It’s not easy to find good Cajun food in the Northeast. Despite New Orleans being a culinary mecca, producing some of the most influential and famous chefs (think Emeril Lagasse, Paul Prudhomme, and Susan Spicer to name but a few), somehow that style of cooking rarely makes its way up north. But in Atlantic City, Cajun food just got a whole lot more accessible thanks to a little spot by the name of Bourre.

Bourre sits on New York Avenue in a space that was most recently occupied by Ria strip club. But the dancing girls and Champagne rooms are long gone and in their place lives a remodeled building with seating outside that looks more than inviting for a warm night and a vibe that’s inviting no matter what.

Bourre is part of the brand new “Orange Loop” of restaurants, bars and other businesses, all doing their part to give three formerly decaying streets in Atlantic City a bit of a facelift (the name comes from the orange properties on the Monopoly game board, New York, St. James and Tennessee avenues). Bourre was opened by Pat Fasano, a developer who owns several spots in the trendy Monmouth County town of Asbury Park — the current poster boy for towns looking to make a successful comeback — and who has now set his sights on Atlantic City.

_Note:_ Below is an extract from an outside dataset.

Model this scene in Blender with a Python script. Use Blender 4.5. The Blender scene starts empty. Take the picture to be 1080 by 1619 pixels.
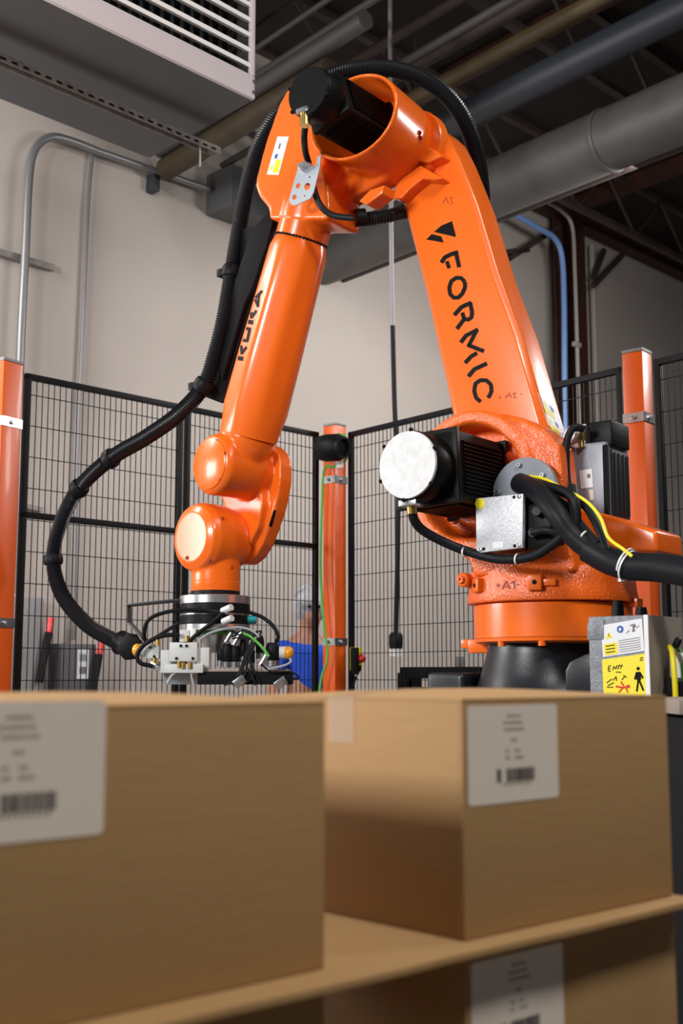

“I was attracted to Atlantic City for a number of reasons,” Fasano says. “If you ask anyone in real estate what determines the value of any property they will tell you the same three things: location, location, location. Atlantic City has always been an excellent location, the problem was the perception. But you can change a perception, you can’t change a location. Atlantic City wasn’t ready until now, but the stars have aligned.”

As for its New Orleans theme, Fasano explains it and hints at the future.

“I think A.C. likes New Orleans. Who doesn’t want that kind of ‘feel good’ vibe? I think the way things are going to go over there — and I don’t want to speak out of school — but I think they’re going to have open bottle (laws) eventually. We are going to try and get a little Mardi Gras vibe in the loop. We want you to be able to bounce from place to place.”

For now, the bottles must be kept inside. And truth be told, the layout inside Bourre still offers reminders of its raunchy past, the space oddly split into two distinct sections, with one side sporting a massive stage that is now used for live bands and DJs, but likely holds a few secrets we may never know. Of course what could more perfectly channel the vibe of New Orleans than a place with a sinful past that sprinkles on a healthy dose of mystery with each dish?

Speaking of dishes, expect swamp-friendly starters like gator tators (fried pickles served with Cajun mayo for $7), and a to-die-for alligator sausage that comes with a sweet and spicy mustard. Yes, that is real alligator in that sausage — welcome to Cajun cooking. Order it and be glad you did. Other recognizable nods to the Crescent City include shrimp and grits ($13) and blackened red fish ($15) as well as a selection of sandwiches such as Po’ Boys and Muffaletas, all of which will make you feel like you are dining at the mouth of the Mississippi River.

The man behind the menu is Chef Louie Dello. Dello has been cooking for as long as he can remember in spots like Asbury Park’s Kim Marie’s among others. But he does have a background in Cajun cooking as well.

“I once had a Cajun seafood restaurant that I worked at, so I know about Cajun cooking. And I definitely know about barbecue.”

Bourre is actually a Cajun/barbecue restaurant. What is Cajun/barbecue? Your guess is as good as ours, because one thing you will not find a lot of in the New Orleans area is barbecue, but Chef Dello doesn’t seem to acknowledge that fact or care. He seems more concerned with important stuff, like making sure they do barbecue the right way, smoking their meats on premises for hours at a time in a giant outdoor smoker. Whether it goes with the New Orleans vibe or not seems to matter a lot less once you taste the brisket platter ($18) which just about melts in your mouth.

Like any great barbecue it comes with sides. The collard greens were a strong addition to the plate, but the star was the “Bad Ass Mac,” a mac and cheese that absolutely lives up to its name. Creamy, perfectly salted and extremely difficult to stop eating, Bourre’s version of this southern classic is not to be missed.

Of course it wouldn’t be a proper New Orleans themed bar/restaurant if they didn’t have some serious cocktails. The cocktail menu is well-rounded, with everything from bourbon-based drinks to New Orleans classics. Of those, the frozen hurricane ($8) does a really nice job of paying tribute to the rum and passion fruit-based cocktail made famous by the legendary Pat O’Brien’s in New Orleans. An alcohol-free version is available for $4 for those looking to skip the booze.

Bourre takes some risks, both culinary and stylistic. It fuses Cajun and barbecue, it puts rock bands on a strip club stage, and it brings the Big Easy to America’s Playground. It may not be your typical Atlantic City restaurant, but maybe that’s the point.